About

Gramarye

Gramarye is intended as a place to collect thoughts about culture, theory, education, and sundry other topics. For years I’ve kept a livejournal, but LJ’s essentially closed-off nature can be somewhat confining, and I just recently acquired a textdrive account, opening up new possibilities—like using wordpress for my blogging needs.

The name is taken from the Kipling quote that opens TH White’s Once and Future King,


She is not any common Earth
Water or Wood or Air
But Merlin’s Isle of Gramarye
Where you and I will fare

Of course, “gramarye” in this case, as you may well know, just means “magic,” but it means magic by way of meaning grammar—i.e., from back in a time where learning was so scarce that a basic knowledge of Latin grammar was considered sufficient to work great wonders. Despite the fact that grammar (in either my native English or my three-year Sanskrit) has never, ever been my strong point, I like the idea of the connection between language and power, especially a transgressive, transformative, and ultimately imaginary power like magic. (Obviously I’m engaging in the Etymological Fallacy here; so sue me.) And obviously it helps that I first encountered “gramarye” in Susan Cooper’s The Dark is Rising series, which were one of the major formative texts of my youth—probably the first books I ever read that really made a mark on me.
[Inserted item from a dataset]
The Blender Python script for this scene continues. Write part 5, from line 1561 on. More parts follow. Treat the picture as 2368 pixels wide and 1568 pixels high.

I believe it’s pronounced “grammar-ee”, but in my head it’s always been “grammar-ai”, thanks to the final -ye.

Me

For more information about me, see the Unlikely Glossary Project page on me.

If you feel a burning need to know even more, you can see quite a bit about where my head’s at from my 43things account or my bloglines feeds or clip blog

I also used to be a very devoted editor at Wikipedia, especially on the Buddhism pages, but I’ve been neglecting it for months, because of other demands on my time. Hopefully I’ll be able to change this at some point in the future.

If you feel a need to contact me for any reason (well, any legal, moral reason that won’t scare me), feel free to email me. Funny spam is also welcome; unfunny spam is, of course, discouraged.

If you’re into FOAF (and, really, who isn’t?), I have a wildly un-kempt FOAF file here which you can view through the lovely FOAF Explorer if you aren’t feeling so machine-like.

UGP

The Unlikely Glossary Project is my semi-personal wiki, the idea of which is to serve as a sort of user’s guide to the (often inexplicable) things I say. So if you find yourself wondering what the hell I mean by TWDCR, for example, the UGP is a good place to check.